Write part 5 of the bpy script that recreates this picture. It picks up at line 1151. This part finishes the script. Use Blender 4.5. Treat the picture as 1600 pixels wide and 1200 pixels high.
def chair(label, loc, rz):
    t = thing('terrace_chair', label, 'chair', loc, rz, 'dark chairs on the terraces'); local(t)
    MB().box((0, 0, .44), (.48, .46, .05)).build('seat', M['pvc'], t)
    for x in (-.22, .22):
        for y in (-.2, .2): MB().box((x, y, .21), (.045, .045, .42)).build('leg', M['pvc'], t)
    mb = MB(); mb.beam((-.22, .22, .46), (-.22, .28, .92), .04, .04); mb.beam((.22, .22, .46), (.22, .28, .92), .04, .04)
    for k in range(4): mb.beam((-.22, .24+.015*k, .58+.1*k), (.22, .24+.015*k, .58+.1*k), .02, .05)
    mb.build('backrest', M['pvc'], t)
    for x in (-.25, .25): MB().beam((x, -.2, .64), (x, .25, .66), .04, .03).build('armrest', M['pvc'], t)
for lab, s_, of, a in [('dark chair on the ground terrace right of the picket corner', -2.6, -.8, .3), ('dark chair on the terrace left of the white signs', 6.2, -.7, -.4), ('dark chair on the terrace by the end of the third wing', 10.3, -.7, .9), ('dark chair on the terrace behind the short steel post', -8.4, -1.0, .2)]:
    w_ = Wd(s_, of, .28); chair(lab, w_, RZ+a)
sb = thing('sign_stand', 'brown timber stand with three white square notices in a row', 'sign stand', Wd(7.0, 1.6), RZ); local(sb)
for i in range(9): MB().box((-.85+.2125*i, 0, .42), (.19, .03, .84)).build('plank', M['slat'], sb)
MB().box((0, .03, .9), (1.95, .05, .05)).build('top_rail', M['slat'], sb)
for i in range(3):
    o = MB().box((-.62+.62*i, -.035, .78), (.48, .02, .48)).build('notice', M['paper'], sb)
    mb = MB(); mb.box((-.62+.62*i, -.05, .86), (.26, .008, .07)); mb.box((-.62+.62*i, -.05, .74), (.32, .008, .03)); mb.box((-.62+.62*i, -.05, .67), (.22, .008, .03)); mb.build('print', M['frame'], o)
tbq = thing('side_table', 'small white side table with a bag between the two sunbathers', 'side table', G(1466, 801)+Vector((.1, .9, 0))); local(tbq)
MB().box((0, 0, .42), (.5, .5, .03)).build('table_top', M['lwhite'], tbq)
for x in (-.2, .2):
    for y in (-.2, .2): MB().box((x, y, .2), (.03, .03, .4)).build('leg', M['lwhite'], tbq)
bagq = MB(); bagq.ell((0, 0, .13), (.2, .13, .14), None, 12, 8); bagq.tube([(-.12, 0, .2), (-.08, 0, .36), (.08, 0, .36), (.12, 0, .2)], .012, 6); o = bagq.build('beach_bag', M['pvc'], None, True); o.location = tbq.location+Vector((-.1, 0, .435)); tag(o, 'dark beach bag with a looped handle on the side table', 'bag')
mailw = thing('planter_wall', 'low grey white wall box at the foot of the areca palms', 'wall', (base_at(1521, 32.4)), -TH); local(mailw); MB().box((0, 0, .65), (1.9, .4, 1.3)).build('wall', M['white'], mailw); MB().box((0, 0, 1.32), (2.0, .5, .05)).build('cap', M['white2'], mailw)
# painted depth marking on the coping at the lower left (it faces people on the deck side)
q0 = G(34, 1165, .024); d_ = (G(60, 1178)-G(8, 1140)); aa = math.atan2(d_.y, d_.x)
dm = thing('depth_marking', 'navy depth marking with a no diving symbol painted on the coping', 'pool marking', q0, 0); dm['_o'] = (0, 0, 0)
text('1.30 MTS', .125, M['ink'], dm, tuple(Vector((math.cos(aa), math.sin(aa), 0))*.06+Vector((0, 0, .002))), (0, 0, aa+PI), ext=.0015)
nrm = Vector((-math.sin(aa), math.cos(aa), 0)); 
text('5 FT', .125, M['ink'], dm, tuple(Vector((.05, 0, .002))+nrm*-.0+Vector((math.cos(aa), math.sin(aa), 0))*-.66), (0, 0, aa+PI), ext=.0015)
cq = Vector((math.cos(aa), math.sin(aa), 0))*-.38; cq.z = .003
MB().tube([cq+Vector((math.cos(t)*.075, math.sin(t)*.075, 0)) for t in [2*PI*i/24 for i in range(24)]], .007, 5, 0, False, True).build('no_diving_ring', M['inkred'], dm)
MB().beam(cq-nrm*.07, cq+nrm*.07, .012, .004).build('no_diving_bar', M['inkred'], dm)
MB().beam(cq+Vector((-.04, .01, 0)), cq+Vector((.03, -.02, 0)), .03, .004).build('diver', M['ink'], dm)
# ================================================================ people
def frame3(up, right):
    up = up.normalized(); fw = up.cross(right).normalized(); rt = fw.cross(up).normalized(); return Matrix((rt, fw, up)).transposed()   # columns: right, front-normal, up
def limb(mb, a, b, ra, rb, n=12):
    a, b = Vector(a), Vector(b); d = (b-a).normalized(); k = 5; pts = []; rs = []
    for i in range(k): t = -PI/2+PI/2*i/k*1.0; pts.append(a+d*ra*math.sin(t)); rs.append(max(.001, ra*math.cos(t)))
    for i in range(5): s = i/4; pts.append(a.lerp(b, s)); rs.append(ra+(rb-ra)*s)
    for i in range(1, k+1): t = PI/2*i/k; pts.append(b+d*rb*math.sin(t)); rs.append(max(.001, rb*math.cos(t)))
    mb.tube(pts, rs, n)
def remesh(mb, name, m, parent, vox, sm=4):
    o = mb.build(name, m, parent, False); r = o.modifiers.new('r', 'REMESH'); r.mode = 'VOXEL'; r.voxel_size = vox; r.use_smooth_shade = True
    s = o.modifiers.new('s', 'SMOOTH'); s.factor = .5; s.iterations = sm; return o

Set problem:
Type the whole listing again, unaltered.

Reply to the task:
Write part 5 of the bpy script that recreates this picture. It picks up at line 1151. This part finishes the script. Use Blender 4.5. Treat the picture as 1600 pixels wide and 1200 pixels high.
def chair(label, loc, rz):
    t = thing('terrace_chair', label, 'chair', loc, rz, 'dark chairs on the terraces'); local(t)
    MB().box((0, 0, .44), (.48, .46, .05)).build('seat', M['pvc'], t)
    for x in (-.22, .22):
        for y in (-.2, .2): MB().box((x, y, .21), (.045, .045, .42)).build('leg', M['pvc'], t)
    mb = MB(); mb.beam((-.22, .22, .46), (-.22, .28, .92), .04, .04); mb.beam((.22, .22, .46), (.22, .28, .92), .04, .04)
    for k in range(4): mb.beam((-.22, .24+.015*k, .58+.1*k), (.22, .24+.015*k, .58+.1*k), .02, .05)
    mb.build('backrest', M['pvc'], t)
    for x in (-.25, .25): MB().beam((x, -.2, .64), (x, .25, .66), .04, .03).build('armrest', M['pvc'], t)
for lab, s_, of, a in [('dark chair on the ground terrace right of the picket corner', -2.6, -.8, .3), ('dark chair on the terrace left of the white signs', 6.2, -.7, -.4), ('dark chair on the terrace by the end of the third wing', 10.3, -.7, .9), ('dark chair on the terrace behind the short steel post', -8.4, -1.0, .2)]:
    w_ = Wd(s_, of, .28); chair(lab, w_, RZ+a)
sb = thing('sign_stand', 'brown timber stand with three white square notices in a row', 'sign stand', Wd(7.0, 1.6), RZ); local(sb)
for i in range(9): MB().box((-.85+.2125*i, 0, .42), (.19, .03, .84)).build('plank', M['slat'], sb)
MB().box((0, .03, .9), (1.95, .05, .05)).build('top_rail', M['slat'], sb)
for i in range(3):
    o = MB().box((-.62+.62*i, -.035, .78), (.48, .02, .48)).build('notice', M['paper'], sb)
    mb = MB(); mb.box((-.62+.62*i, -.05, .86), (.26, .008, .07)); mb.box((-.62+.62*i, -.05, .74), (.32, .008, .03)); mb.box((-.62+.62*i, -.05, .67), (.22, .008, .03)); mb.build('print', M['frame'], o)
tbq = thing('side_table', 'small white side table with a bag between the two sunbathers', 'side table', G(1466, 801)+Vector((.1, .9, 0))); local(tbq)
MB().box((0, 0, .42), (.5, .5, .03)).build('table_top', M['lwhite'], tbq)
for x in (-.2, .2):
    for y in (-.2, .2): MB().box((x, y, .2), (.03, .03, .4)).build('leg', M['lwhite'], tbq)
bagq = MB(); bagq.ell((0, 0, .13), (.2, .13, .14), None, 12, 8); bagq.tube([(-.12, 0, .2), (-.08, 0, .36), (.08, 0, .36), (.12, 0, .2)], .012, 6); o = bagq.build('beach_bag', M['pvc'], None, True); o.location = tbq.location+Vector((-.1, 0, .435)); tag(o, 'dark beach bag with a looped handle on the side table', 'bag')
mailw = thing('planter_wall', 'low grey white wall box at the foot of the areca palms', 'wall', (base_at(1521, 32.4)), -TH); local(mailw); MB().box((0, 0, .65), (1.9, .4, 1.3)).build('wall', M['white'], mailw); MB().box((0, 0, 1.32), (2.0, .5, .05)).build('cap', M['white2'], mailw)
# painted depth marking on the coping at the lower left (it faces people on the deck side)
q0 = G(34, 1165, .024); d_ = (G(60, 1178)-G(8, 1140)); aa = math.atan2(d_.y, d_.x)
dm = thing('depth_marking', 'navy depth marking with a no diving symbol painted on the coping', 'pool marking', q0, 0); dm['_o'] = (0, 0, 0)
text('1.30 MTS', .125, M['ink'], dm, tuple(Vector((math.cos(aa), math.sin(aa), 0))*.06+Vector((0, 0, .002))), (0, 0, aa+PI), ext=.0015)
nrm = Vector((-math.sin(aa), math.cos(aa), 0)); 
text('5 FT', .125, M['ink'], dm, tuple(Vector((.05, 0, .002))+nrm*-.0+Vector((math.cos(aa), math.sin(aa), 0))*-.66), (0, 0, aa+PI), ext=.0015)
cq = Vector((math.cos(aa), math.sin(aa), 0))*-.38; cq.z = .003
MB().tube([cq+Vector((math.cos(t)*.075, math.sin(t)*.075, 0)) for t in [2*PI*i/24 for i in range(24)]], .007, 5, 0, False, True).build('no_diving_ring', M['inkred'], dm)
MB().beam(cq-nrm*.07, cq+nrm*.07, .012, .004).build('no_diving_bar', M['inkred'], dm)
MB().beam(cq+Vector((-.04, .01, 0)), cq+Vector((.03, -.02, 0)), .03, .004).build('diver', M['ink'], dm)
# ================================================================ people
def frame3(up, right):
    up = up.normalized(); fw = up.cross(right).normalized(); rt = fw.cross(up).normalized(); return Matrix((rt, fw, up)).transposed()   # columns: right, front-normal, up
def limb(mb, a, b, ra, rb, n=12):
    a, b = Vector(a), Vector(b); d = (b-a).normalized(); k = 5; pts = []; rs = []
    for i in range(k): t = -PI/2+PI/2*i/k*1.0; pts.append(a+d*ra*math.sin(t)); rs.append(max(.001, ra*math.cos(t)))
    for i in range(5): s = i/4; pts.append(a.lerp(b, s)); rs.append(ra+(rb-ra)*s)
    for i in range(1, k+1): t = PI/2*i/k; pts.append(b+d*rb*math.sin(t)); rs.append(max(.001, rb*math.cos(t)))
    mb.tube(pts, rs, n)
def remesh(mb, name, m, parent, vox, sm=4):
    o = mb.build(name, m, parent, False); r = o.modifiers.new('r', 'REMESH'); r.mode = 'VOXEL'; r.voxel_size = vox; r.use_smooth_shade = True
    s = o.modifiers.new('s', 'SMOOTH'); s.factor = .5; s.iterations = sm; return o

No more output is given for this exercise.